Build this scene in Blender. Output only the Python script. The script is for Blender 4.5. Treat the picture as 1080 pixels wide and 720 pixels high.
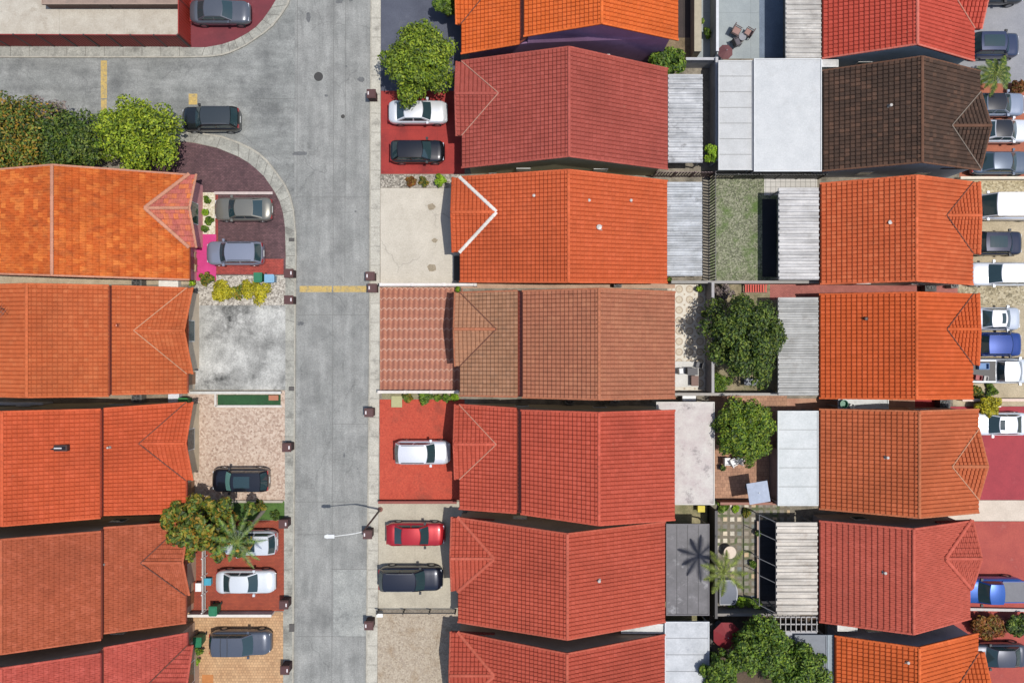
import bpy, bmesh, math, random
import numpy as np
from mathutils import Vector, Matrix
for o in list(bpy.data.objects): bpy.data.objects.remove(o)
C = bpy.context.scene.collection
R = math.radians
HC, F = 55.0, 720.0            # drone height in metres, focal length in picture widths of 1080

# ------------------------------------------------------------------ camera, sky, sun
cam_d = bpy.data.cameras.new("camera"); cam = bpy.data.objects.new("camera", cam_d); C.objects.link(cam)
cam.location = (0, 0, HC); cam.rotation_euler = (0, 0, 0)
cam_d.sensor_width = 36; cam_d.lens = 24.0; cam_d.clip_end = 3000; cam_d.clip_start = .5
bpy.context.scene.camera = cam
SUN_EL, SUN_AZ = 72.5, 101.0    # azimuth clockwise from north (+Y)
w = bpy.data.worlds.new("World"); bpy.context.scene.world = w; w.use_nodes = True
nt = w.node_tree; bg = nt.nodes['Background']
sky = nt.nodes.new('ShaderNodeTexSky'); sky.sky_type = 'NISHITA'; sky.sun_disc = False
sky.sun_elevation = R(SUN_EL); sky.sun_rotation = R(SUN_AZ); sky.air_density = 1.0; sky.dust_density = 1.5
nt.links.new(sky.outputs[0], bg.inputs[0]); bg.inputs[1].default_value = 0.15
sd = bpy.data.lights.new("sun", 'SUN'); sun = bpy.data.objects.new("sun", sd); C.objects.link(sun)
sd.energy = 4.4; sd.angle = R(.53); sd.color = (1, .965, .91)
dirv = Vector((math.sin(R(SUN_AZ))*math.cos(R(SUN_EL)), math.cos(R(SUN_AZ))*math.cos(R(SUN_EL)), math.sin(R(SUN_EL))))
sun.rotation_euler = dirv.to_track_quat('Z', 'Y').to_euler(); sun.location = dirv*80
vs_ = bpy.context.scene.view_settings
vs_.view_transform = 'Standard'; vs_.look = 'None'; vs_.gamma = 1; vs_.exposure = 0.0; vs_.use_curve_mapping = False

# ------------------------------------------------------------------ helpers
def G(px, py, h=0.0):
    k = (HC-h)/F
    return Vector(((px-540)*k, (360-py)*k, h))
def lin(c, k=1.0):
    r = []
    for v in c:
        v /= 255.
        r.append(min(1, (v/12.92 if v <= .04045 else ((v+.055)/1.055)**2.4)*k))
    return (*r, 1)
K = 0.62                         # sunlit picture colour -> surface colour
MATS = {}
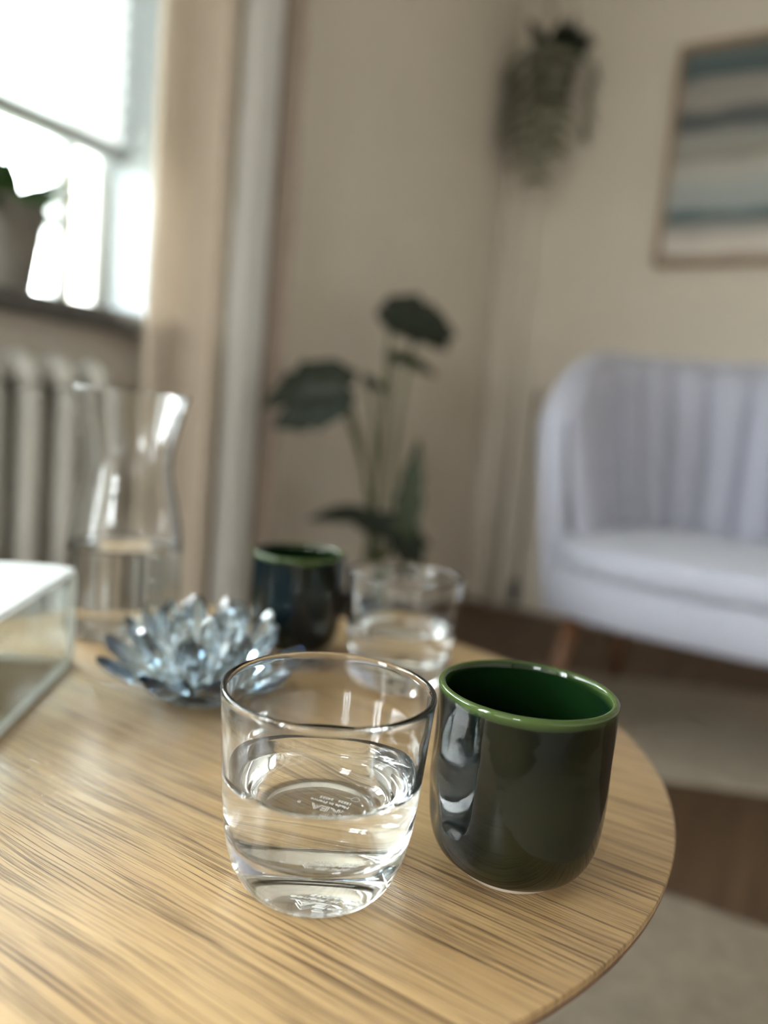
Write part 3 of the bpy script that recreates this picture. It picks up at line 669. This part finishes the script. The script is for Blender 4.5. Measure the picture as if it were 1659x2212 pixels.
# ------------------------------------------------------------------ green glazed cups
def cup(loc, rot, label, dents, seed):
    root = thing('ceramic_cup', loc, label, 'cup', rot, 'green glazed cups')
    outer = [(0.0255, 0.0035), (0.0290, 0.0052), (0.0328, 0.0090), (0.0355, 0.0140), (0.0371, 0.0200), (0.0379, 0.0270), (0.0383, 0.0360), (0.0384, 0.0500), (0.0384, 0.0640), (0.0384, 0.0760), (0.0385, 0.0795)]
    rim = [(0.0386, 0.0806), (0.0383, 0.0817), (0.0376, 0.0823), (0.0366, 0.0824), (0.0357, 0.0820), (0.0351, 0.0811)]
    inner = [(0.0348, 0.0790), (0.0345, 0.0700), (0.0344, 0.0500), (0.0342, 0.0340), (0.0335, 0.0240), (0.0310, 0.0160), (0.0260, 0.0110), (0.0160, 0.0090), (0.0, 0.0085)]
    pr = [(0.0, 0.0026), (0.0150, 0.0026), (0.0205, 0.0028)]+smoothprof(outer, 6)[:-1]+smoothprof(rim, 3)[:-1]+smoothprof(inner, 6)
    def rf(t, r, z):
        q = r
        if r > 0.02:
            q += 0.0006*math.sin(2*t+seed)*min(1, z/0.04)+0.00025*mnoise.noise(Vector((math.cos(t)*2.2+seed, math.sin(t)*2.2, z*60)))
            for (ta, za, wt, wz, dp) in dents:
                dt = (t-ta+PI) % (2*PI)-PI
                q -= dp*math.exp(-(dt/wt)**2-((z-za)/wz)**2)
        return q
    mobj('cup_body', lathe_bm(pr, 160, rf), M['glaze'], root)
    mobj('foot_ring', lathe_bm([(0.0185, 0.0028), (0.0185, 0.0002), (0.0190, 0.0), (0.0225, 0.0), (0.0232, 0.0004), (0.0240, 0.0034)], 96), M['clay'], root)
    return root
cup((-0.102, 0.305, T), 0.0, 'dark green glazed ceramic cup with pale green rim at the table edge, in front', [(-2.60, 0.060, 0.16, 0.013, 0.0022), (-2.45, 0.028, 0.17, 0.0085, 0.0024)], 0.7)
cup((-0.365, 0.479, T), 2.1, 'dark cup blurred at the back of the table behind the lotus', [(-2.62, 0.060, 0.17, 0.014, 0.0012)], 2.7)

# ------------------------------------------------------------------ carafe
root = thing('water_carafe', (-0.496, 0.412, T+0.0001), 'clear glass carafe with a waist, half full of water', 'carafe')
out = [(0.0, 0.0015), (0.030, 0.0012), (0.0385, 0.0), (0.0430, 0.0015), (0.0455, 0.0060), (0.0462, 0.0150), (0.0465, 0.0400), (0.0463, 0.0700), (0.0450, 0.0860), (0.0415, 0.1060), (0.0372, 0.1240), (0.0350, 0.1380), (0.0358, 0.1530), (0.0395, 0.1720), (0.0435, 0.1880), (0.0458, 0.1970)]
rim = [(0.0462, 0.1985), (0.0460, 0.1996), (0.0452, 0.2000), (0.0444, 0.1996), (0.0440, 0.1985)]
inn = [(0.0436, 0.1970), (0.0412, 0.1880), (0.0372, 0.1720), (0.0335, 0.1530), (0.0327, 0.1380), (0.0349, 0.1240), (0.0392, 0.1060), (0.0427, 0.0860), (0.0440, 0.0700), (0.0442, 0.0400), (0.0438, 0.0170), (0.0420, 0.0105), (0.0360, 0.0075), (0.0200, 0.0068), (0.0, 0.0066)]
ii = smoothprof(inn, 5)
mobj('glass_wall', lathe_bm(smoothprof(out, 5)[:-1]+smoothprof(rim, 3)[:-1]+ii, 96), M['glass'], root)
mobj('water', lathe_bm(water_profile(0.0745, ii), 96), M['water'], root)

# ------------------------------------------------------------------ blue crystal lotus
def lotus_mat(name, c0, c1, zl):
    m, t, b = newmat(name); N = t.nodes.new; L = t.links.new
    c = N('ShaderNodeTexCoord'); s = N('ShaderNodeSeparateXYZ'); L(c.outputs['Object'], s.inputs[0])
    mr = N('ShaderNodeMapRange'); mr.inputs['From Min'].default_value = zl*0.45; mr.inputs['From Max'].default_value = zl; L(s.outputs['Y'], mr.inputs['Value'])
    x = N('ShaderNodeMix'); x.data_type = 'RGBA'; L(mr.outputs[0], x.inputs[0]); x.inputs[6].default_value = c0+(1,); x.inputs[7].default_value = c1+(1,)
    L(x.outputs[2], b.inputs['Base Color']); b.inputs['Transmission Weight'].default_value = 0.97; b.inputs['Roughness'].default_value = 0.02; b.inputs['IOR'].default_value = 1.6
    return m
ML = [lotus_mat('smoky_blue_crystal_low', (0.60, 0.74, 0.86), (0.05, 0.12, 0.32), 0.050), lotus_mat('smoky_blue_crystal_mid', (0.80, 0.88, 0.93), (0.62, 0.76, 0.88), 0.050), lotus_mat('smoky_blue_crystal_top', (0.88, 0.93, 0.96), (0.74, 0.86, 0.94), 0.050)]
root = thing('crystal_lotus', (-0.344, 0.353, T), 'pale blue cut crystal lotus flower candle holder on the table', 'ornament')
mobj('base', lathe_bm([(0, 0.0), (0.024, 0.0), (0.0265, 0.003), (0.026, 0.010), (0.020, 0.016), (0.0, 0.016)], 12), ML[0], root, smooth=False)
def petal_vf(L, Wd, Th):
    # faceted lozenge along +y with a raised ridge
    secs = [(0.0, 0.30, 0.6), (0.28, 0.80, 1.0), (0.58, 1.0, 1.0), (0.86, 0.78, 0.8), (1.0, 0.28, 0.4)]
    vs, fs = [], []
    for (u, wv, tv) in secs:
        a = Wd/2*wv; b = Th/2*tv; z = 0.30*L*u*u
        vs += [(-a, L*u, z), (-a*0.35, L*u, z+b), (a*0.35, L*u, z+b), (a, L*u, z), (0, L*u, z-b)]
    for i in range(len(secs)-1):
        for k in range(5):
            k2 = (k+1) % 5; fs.append((i*5+k, i*5+k2, i*5+5+k2, i*5+5+k))
    fs.append((4, 3, 2, 1, 0)); fs.append(tuple(len(vs)-5+k for k in range(5)))
    return vs, fs
for tier, (cnt, L, Wd, tilt, r, z, ph) in enumerate([(9, 0.050, 0.027, 8, 0.020, 0.010, 0.1), (9, 0.048, 0.023, 34, 0.018, 0.014, 0.45), (8, 0.045, 0.019, 58, 0.015, 0.016, 0.2)]):
    p0 = None
    for k in range(cnt):
        a = 2*PI*k/cnt+ph
        if p0 is None: p0 = mobj('petal', to_bm(petal_vf(L, Wd, 0.011)), ML[tier], root, smooth=False); o = p0
        else: o = p0.copy(); COL.objects.link(o); o.parent = root
        o.location = (r*math.cos(a), r*math.sin(a), z)
        o.rotation_euler = (Matrix.Rotation(a-PI/2, 3, 'Z') @ Matrix.Rotation(math.radians(tilt), 3, 'X')).to_euler()

# ------------------------------------------------------------------ acrylic tissue box
bd = Vector((0.078, -0.103, 0)).normalized()
root = thing('tissue_box', (-0.451, 0.334, T), 'clear acrylic tissue box with slotted lid, its window reflection painted white, at the left side of the table', 'tissue box', math.atan2(bd.y, bd.x))
# local +x runs along the visible long side (towards the camera), local -y is away to the left
BL, BW, BH, BT = 0.205, 0.110, 0.0715, 0.0045
g_ = 0.0003
box('side_panel', BT+g_, BL-BT-g_, -BT, 0, BT+g_, BH-0.0048, M['pane'], root)
box('side_panel', BT+g_, BL-BT-g_, -BW, -BW+BT, BT+g_, BH-0.0048, M['pane'], root)
box('end_panel', 0, BT, -BW+BT+g_, -BT-g_, BT+g_, BH-0.0048, M['pane'], root)
box('end_panel', BL-BT, BL, -BW+BT+g_, -BT-g_, BT+g_, BH-0.0048, M['pane'], root)
box('bottom_panel', BT+g_, BL-BT-g_, -BW+BT+g_, -BT-g_, 0.0, BT, M['pane'], root)
for (a, b) in ((0, -BT), (BL-BT, -BT), (0, -BW), (BL-BT, -BW)): box('corner_strip', a, a+BT, b, b+BT, 0.0, BH-0.0045, M['frost'], root, 0.0007)
for b in (-BT, -BW): box('bottom_strip', BT+g_, BL-BT-g_, b, b+BT, 0.0, BT, M['frost'], root, 0.0007)
for a in (0, BL-BT): box('bottom_strip', a, a+BT, -BW+BT+g_, -BT-g_, 0.0, BT, M['frost'], root, 0.0007)
# lid with an oval opening; its white paints in the window reflection
vs_, fs_ = [], []; n = 48
for k in range(n):
    t = 2*PI*k/n; c, s = math.cos(t), math.sin(t); q = max(abs(c)/(BL/2), abs(s)/(BW/2))
    for (x, y) in ((c/q, s/q), (0.055*c, 0.020*s)):
        for z in (BH-0.0043, BH): vs_.append((BL/2+x, -BW/2+y, z))
for k in range(n):
    a = 4*k; b = 4*((k+1) % n)
    fs_ += [(a+1, b+1, b+3, a+3), (a, a+2, b+2, b), (a, b, b+1, a+1), (a+2, a+3, b+3, b+2)]
mobj('lid', to_bm((vs_, fs_)), M['lid'], root, smooth=False)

§ **EXERCISE DESCRIPTION**
Starting at the first line of the entries, restate word for word everything through the line that holds "HC, F = 55.0, 720.0", both ends included, but omit any pictures.

§ **OUTPUT OF THE TASK**
Build this scene in Blender. Output only the Python script. The script is for Blender 4.5. Treat the picture as 1080 pixels wide and 720 pixels high.
import bpy, bmesh, math, random
import numpy as np
from mathutils import Vector, Matrix
for o in list(bpy.data.objects): bpy.data.objects.remove(o)
C = bpy.context.scene.collection
R = math.radians
HC, F = 55.0, 720.0            # drone height in metres, focal length in picture widths of 1080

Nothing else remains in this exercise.